» **PROBLEM DESCRIPTION**: Identify each line below that contains the word "follow", and copy it out.

» **MATERIAL PROVIDED**:

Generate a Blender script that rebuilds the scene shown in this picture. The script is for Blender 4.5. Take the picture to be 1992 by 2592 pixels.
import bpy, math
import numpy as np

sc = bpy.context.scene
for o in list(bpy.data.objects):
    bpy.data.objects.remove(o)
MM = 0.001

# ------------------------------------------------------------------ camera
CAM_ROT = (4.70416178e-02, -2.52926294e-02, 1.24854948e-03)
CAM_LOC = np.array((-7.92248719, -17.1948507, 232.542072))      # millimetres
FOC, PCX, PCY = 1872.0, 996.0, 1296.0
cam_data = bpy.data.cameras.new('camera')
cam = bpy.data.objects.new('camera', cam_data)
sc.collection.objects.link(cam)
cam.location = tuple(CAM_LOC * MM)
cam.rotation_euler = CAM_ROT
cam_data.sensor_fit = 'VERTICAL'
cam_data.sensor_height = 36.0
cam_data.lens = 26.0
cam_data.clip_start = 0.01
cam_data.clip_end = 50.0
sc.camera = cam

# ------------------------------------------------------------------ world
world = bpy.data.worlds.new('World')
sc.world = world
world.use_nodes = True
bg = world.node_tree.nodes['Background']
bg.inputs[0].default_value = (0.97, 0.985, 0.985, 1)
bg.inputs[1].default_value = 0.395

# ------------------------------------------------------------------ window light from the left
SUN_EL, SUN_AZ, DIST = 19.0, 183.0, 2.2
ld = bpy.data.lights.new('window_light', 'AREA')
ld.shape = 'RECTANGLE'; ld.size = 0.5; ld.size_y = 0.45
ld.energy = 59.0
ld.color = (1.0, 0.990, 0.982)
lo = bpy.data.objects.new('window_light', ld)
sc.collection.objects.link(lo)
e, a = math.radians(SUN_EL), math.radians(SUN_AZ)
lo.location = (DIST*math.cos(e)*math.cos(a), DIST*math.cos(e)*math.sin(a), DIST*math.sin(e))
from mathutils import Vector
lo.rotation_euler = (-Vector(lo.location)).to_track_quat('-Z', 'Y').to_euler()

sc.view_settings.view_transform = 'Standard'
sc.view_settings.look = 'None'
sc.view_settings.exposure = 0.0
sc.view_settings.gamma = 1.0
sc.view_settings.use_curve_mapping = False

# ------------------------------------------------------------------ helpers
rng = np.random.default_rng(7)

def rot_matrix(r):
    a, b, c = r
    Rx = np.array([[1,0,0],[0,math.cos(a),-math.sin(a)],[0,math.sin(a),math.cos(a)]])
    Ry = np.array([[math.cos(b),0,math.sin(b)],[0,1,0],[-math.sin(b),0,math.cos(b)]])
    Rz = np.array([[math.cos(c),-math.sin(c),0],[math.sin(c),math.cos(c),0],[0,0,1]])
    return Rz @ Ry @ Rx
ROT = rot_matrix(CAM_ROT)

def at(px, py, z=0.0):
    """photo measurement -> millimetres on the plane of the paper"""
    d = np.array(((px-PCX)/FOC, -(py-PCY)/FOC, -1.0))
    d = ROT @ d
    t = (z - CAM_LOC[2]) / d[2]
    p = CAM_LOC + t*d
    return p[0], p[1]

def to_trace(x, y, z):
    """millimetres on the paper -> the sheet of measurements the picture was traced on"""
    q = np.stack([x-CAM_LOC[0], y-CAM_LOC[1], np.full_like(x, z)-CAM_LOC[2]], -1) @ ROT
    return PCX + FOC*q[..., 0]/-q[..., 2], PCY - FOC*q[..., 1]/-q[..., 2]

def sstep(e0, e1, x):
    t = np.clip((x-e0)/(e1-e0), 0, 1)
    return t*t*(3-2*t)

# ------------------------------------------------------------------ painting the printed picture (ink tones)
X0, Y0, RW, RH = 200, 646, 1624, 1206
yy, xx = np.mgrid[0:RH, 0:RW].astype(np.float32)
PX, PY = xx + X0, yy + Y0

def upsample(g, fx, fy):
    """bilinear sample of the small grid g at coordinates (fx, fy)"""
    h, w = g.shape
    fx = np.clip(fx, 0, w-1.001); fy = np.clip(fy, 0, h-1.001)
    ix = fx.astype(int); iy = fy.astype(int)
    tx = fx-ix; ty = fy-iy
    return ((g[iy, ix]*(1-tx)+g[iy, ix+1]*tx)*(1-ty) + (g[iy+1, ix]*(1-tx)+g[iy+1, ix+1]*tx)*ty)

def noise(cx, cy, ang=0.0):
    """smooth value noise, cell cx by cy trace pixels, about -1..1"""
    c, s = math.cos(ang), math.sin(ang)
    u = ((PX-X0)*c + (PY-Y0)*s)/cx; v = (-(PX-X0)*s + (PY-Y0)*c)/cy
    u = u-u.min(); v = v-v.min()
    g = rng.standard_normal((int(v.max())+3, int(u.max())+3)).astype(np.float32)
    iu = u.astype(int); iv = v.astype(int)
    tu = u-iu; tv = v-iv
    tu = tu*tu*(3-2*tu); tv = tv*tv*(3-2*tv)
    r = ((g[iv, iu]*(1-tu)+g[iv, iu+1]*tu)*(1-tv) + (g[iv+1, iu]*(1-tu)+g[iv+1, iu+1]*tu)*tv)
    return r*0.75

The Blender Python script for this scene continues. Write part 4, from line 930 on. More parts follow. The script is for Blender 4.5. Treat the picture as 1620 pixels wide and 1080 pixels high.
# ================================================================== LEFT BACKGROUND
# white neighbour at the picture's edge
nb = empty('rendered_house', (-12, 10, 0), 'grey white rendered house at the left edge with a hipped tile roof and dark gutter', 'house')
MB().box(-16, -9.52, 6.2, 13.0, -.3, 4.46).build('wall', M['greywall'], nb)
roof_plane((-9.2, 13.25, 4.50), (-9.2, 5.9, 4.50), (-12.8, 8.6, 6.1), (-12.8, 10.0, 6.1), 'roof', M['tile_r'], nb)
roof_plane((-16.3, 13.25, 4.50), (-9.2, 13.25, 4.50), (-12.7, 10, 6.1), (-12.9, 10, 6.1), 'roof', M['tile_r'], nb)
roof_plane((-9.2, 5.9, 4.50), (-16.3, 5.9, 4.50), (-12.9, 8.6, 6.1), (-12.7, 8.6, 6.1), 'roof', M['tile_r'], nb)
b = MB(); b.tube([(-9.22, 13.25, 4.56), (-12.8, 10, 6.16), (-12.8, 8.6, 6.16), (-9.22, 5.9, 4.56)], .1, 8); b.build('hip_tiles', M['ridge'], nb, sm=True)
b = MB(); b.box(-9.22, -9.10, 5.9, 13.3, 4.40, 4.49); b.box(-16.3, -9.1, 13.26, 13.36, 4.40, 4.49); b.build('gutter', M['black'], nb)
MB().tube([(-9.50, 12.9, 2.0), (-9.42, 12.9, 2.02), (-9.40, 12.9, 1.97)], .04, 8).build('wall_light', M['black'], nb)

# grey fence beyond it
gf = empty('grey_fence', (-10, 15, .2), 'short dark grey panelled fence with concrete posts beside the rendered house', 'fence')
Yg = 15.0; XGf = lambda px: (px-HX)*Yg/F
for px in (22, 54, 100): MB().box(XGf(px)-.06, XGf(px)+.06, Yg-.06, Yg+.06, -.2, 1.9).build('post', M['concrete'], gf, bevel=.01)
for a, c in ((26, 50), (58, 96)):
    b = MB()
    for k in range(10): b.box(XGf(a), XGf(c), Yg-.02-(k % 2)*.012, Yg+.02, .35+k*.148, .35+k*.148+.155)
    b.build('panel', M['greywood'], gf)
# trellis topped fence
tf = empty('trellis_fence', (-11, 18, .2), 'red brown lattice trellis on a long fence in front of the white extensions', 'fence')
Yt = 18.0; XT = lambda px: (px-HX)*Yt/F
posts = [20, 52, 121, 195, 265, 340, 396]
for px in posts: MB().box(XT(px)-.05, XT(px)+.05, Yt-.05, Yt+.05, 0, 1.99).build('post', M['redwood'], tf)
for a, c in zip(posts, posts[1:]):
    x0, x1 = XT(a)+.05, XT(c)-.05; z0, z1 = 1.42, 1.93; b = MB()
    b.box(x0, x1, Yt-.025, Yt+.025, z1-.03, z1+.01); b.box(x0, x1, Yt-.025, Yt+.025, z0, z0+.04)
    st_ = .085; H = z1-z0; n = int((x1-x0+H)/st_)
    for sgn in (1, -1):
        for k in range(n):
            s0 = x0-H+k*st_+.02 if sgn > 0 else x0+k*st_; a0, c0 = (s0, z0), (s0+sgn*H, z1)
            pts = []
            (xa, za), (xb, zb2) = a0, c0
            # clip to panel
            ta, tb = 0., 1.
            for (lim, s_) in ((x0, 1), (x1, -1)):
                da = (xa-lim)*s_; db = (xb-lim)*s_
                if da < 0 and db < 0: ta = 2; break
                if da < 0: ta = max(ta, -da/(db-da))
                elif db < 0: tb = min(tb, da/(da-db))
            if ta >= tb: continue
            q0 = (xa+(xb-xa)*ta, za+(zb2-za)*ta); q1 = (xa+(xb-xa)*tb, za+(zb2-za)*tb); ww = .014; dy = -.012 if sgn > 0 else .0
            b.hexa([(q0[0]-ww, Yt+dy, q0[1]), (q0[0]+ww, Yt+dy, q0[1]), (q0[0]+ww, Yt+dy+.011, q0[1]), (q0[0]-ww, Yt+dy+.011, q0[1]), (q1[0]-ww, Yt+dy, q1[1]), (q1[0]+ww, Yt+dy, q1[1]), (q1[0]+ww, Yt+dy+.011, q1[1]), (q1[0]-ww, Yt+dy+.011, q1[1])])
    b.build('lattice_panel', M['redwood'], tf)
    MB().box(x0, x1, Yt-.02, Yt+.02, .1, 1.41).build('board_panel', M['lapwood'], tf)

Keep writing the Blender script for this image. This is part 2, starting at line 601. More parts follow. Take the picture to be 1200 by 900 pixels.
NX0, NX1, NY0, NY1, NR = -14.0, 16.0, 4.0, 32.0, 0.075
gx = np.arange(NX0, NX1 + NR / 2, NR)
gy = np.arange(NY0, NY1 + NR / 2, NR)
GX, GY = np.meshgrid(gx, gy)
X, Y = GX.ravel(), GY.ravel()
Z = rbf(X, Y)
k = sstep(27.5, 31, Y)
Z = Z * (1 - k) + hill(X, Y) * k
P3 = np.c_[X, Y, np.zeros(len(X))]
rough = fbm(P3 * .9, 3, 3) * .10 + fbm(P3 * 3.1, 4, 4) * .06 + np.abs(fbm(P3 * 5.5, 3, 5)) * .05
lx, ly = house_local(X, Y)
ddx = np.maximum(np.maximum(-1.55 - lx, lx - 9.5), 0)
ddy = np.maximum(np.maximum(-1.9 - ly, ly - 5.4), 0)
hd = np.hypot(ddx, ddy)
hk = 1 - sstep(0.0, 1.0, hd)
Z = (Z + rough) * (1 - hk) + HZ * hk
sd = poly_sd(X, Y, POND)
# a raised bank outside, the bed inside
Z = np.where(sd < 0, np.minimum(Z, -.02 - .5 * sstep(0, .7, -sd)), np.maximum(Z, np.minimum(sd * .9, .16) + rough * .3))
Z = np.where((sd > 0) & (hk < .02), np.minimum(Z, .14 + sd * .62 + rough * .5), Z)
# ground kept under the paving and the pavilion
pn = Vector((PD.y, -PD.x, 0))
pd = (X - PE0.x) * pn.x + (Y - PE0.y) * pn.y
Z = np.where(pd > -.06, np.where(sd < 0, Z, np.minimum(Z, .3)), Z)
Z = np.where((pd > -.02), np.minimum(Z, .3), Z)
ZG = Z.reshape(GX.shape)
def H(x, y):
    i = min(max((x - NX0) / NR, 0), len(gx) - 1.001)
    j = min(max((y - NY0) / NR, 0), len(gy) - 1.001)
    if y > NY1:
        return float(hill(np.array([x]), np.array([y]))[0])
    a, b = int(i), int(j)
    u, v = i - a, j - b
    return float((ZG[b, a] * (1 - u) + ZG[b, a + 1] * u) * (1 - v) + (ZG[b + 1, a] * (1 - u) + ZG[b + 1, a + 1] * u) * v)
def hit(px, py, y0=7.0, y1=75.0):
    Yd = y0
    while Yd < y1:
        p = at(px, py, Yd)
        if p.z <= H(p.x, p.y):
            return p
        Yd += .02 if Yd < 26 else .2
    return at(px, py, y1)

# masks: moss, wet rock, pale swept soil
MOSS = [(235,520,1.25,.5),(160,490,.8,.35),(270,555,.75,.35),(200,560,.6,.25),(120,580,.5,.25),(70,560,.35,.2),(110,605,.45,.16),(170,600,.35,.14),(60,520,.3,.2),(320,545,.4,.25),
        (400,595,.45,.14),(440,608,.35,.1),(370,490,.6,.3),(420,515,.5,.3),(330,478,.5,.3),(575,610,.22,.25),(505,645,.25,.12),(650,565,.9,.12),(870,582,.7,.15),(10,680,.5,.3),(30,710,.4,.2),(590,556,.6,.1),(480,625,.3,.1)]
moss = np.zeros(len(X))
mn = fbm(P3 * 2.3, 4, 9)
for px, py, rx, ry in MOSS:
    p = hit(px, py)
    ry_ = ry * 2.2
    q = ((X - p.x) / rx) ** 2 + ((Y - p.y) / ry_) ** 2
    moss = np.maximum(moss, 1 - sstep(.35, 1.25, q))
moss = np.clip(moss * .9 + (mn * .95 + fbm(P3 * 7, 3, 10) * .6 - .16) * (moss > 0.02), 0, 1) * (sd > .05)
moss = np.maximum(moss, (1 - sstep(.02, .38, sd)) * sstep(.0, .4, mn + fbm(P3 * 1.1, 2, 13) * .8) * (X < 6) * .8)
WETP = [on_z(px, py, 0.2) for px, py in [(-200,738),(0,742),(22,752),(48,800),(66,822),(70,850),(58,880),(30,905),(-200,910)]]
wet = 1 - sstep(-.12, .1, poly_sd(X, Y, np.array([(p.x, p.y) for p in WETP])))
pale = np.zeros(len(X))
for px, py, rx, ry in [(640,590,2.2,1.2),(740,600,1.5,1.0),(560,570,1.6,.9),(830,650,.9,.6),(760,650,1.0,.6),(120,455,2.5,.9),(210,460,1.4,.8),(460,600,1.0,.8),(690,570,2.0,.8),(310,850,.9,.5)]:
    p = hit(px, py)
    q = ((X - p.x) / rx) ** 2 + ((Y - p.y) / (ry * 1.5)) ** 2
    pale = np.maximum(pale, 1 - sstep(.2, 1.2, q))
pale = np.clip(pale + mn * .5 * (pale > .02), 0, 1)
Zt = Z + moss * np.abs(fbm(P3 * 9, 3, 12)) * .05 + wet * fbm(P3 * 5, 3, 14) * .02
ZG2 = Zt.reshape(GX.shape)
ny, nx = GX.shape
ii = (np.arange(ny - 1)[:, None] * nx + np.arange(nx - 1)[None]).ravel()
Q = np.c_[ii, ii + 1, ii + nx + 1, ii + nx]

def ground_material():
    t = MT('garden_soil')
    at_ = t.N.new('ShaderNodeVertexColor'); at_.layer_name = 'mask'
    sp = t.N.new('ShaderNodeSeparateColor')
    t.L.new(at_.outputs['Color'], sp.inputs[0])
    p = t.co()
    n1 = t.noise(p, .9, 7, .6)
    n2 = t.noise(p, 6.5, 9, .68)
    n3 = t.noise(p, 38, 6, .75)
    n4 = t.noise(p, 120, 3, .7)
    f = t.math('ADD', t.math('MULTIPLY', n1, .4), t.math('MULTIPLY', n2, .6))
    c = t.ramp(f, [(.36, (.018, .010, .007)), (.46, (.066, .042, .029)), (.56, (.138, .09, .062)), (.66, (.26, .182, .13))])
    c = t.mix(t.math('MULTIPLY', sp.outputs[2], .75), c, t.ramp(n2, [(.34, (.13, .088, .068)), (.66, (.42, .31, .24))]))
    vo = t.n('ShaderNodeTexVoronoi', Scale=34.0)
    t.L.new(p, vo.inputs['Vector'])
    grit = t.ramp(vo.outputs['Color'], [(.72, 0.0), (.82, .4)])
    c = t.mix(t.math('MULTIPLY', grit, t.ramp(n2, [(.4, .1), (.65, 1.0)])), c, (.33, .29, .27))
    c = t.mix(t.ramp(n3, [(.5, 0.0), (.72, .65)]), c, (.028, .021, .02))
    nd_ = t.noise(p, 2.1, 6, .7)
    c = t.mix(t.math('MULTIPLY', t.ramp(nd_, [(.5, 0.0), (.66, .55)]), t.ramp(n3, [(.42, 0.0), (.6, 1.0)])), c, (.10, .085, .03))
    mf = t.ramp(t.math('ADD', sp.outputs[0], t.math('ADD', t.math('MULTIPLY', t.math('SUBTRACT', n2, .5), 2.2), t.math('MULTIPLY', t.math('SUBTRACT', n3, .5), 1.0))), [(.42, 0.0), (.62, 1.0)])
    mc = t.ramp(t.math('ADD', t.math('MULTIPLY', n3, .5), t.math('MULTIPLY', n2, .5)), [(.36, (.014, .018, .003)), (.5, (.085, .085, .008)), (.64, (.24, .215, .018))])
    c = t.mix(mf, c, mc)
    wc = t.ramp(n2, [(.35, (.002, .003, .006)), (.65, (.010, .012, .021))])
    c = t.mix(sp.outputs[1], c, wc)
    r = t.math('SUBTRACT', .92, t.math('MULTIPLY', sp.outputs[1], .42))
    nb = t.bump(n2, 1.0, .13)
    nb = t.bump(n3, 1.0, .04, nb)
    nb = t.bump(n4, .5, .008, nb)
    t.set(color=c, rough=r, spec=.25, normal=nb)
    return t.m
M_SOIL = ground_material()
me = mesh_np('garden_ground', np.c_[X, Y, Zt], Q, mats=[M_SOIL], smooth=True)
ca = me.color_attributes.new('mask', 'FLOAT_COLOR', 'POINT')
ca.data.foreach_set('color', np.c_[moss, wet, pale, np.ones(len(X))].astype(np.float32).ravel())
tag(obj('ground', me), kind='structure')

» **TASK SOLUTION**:
The Blender Python script for this scene continues. Write part 4, from line 930 on. More parts follow. The script is for Blender 4.5. Treat the picture as 1620 pixels wide and 1080 pixels high.
Keep writing the Blender script for this image. This is part 2, starting at line 601. More parts follow. Take the picture to be 1200 by 900 pixels.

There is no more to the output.